If the foreign investor puts forth acceptable reasons that prevent him from accomplishing the project in accordance with the timetable, the committee in such a case can extend the period for accomplishing the project to a maximum of one year.

The owner of the project must provide an audited copy of its balance sheet with a profit and loss statement for the previous year to the KFIB within three months from the start of every fiscal year.

GUARANTEES, PRIVILEGES, FACILITIES AND EXEMPTIONS
In case the foreign investor desires to transfer the capital or profits of the project, or the compensation stipulated in article 8 of the law, then all applicable laws and resolutions in this respect will be applied to him.

Applications for granting all, or some privileges stipulated in the law must be submitted to the Bureau, with the starting of production or practicing the business indicated. Following verifications of these facts the KFIB must prepare a report stating its opinion and pass it on to the Committee to take its decision about that in accordance with the provisions of the law.

When considering the privileges and exemptions to be granted to the project, the Committee can take the following into account:
1. Modern technology and management as well as experience, technical and marketing expertise.
2. Expanding and activating the role of the Kuwaiti private sector.
3. Creating job opportunities for the national workers and training them.
4. Economic development plans and targeted sectors.
5. Location of the project.

PENALTIES
In case the foreign investor violates the provisions of the law and its executive regulations, or the conditions of the license, or the applicable laws and regulations of the country, the KFIB will prepare a report in this respect and present it to the committee along with its opinion.

The committee may impose any of the penalties stipulated in the law, if it finds the foreign investor in violation of the laws. If the committee finds that the issue entails the cancellation of the license and liquidation of the investment, it can present it to the court which may rule that the license should be cancelled and the investment liquidated.

Petitions against two penalties indicated in clauses 3 and 4 (under penalties) of this law should be presented in written form by the foreign investor, stating the subject of the petition, the grounds on which it is based , and his demands. This should be done within the period prescribed in the law and as per stated procedures. The KFIB must convey the petition to the committee which will study and report it to the council of ministers, who in turn will look into the matter and pass a resolution concerning the petition.

FINAL PROVISIONS
The national investor who does not have a foreign partner and so desires to obtain the privileges already prescribed in the law can apply for it to the KFIB. The KFIB must prepare a report stating its opinion regarding its application, and pass the report on to the committee which will put appropriate recommendations and send it to the minister for approval.
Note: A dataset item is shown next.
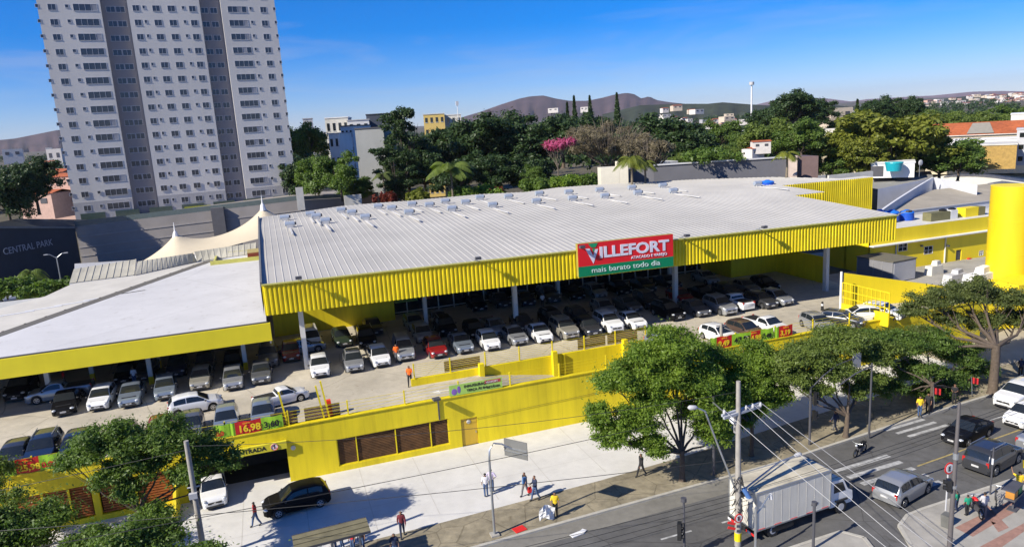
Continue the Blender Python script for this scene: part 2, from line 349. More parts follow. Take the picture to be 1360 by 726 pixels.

The foreign investor, owner of an already existing project, who wishes to benefit from the privileges stipulated in the law must apply for that purpose to the KFIB. The KFIB in turn shall study the application, and put down its recommendations and pass it on to the investment committee which will study it and put forth appropriate recommendations in this respect within a period of four months from the date of submitting the application. After that the application must be presented to the Minister for approval. However, the privileges, exemptions, and guarantees granted to him under the provisions of the law must not be less than those already allotted to him.

The owner of the project who has obtained an investment license prior to issuing this law can apply for registration in the investment registrar before his license expires, or within a period of one year from the date of having this executive regulations in effect.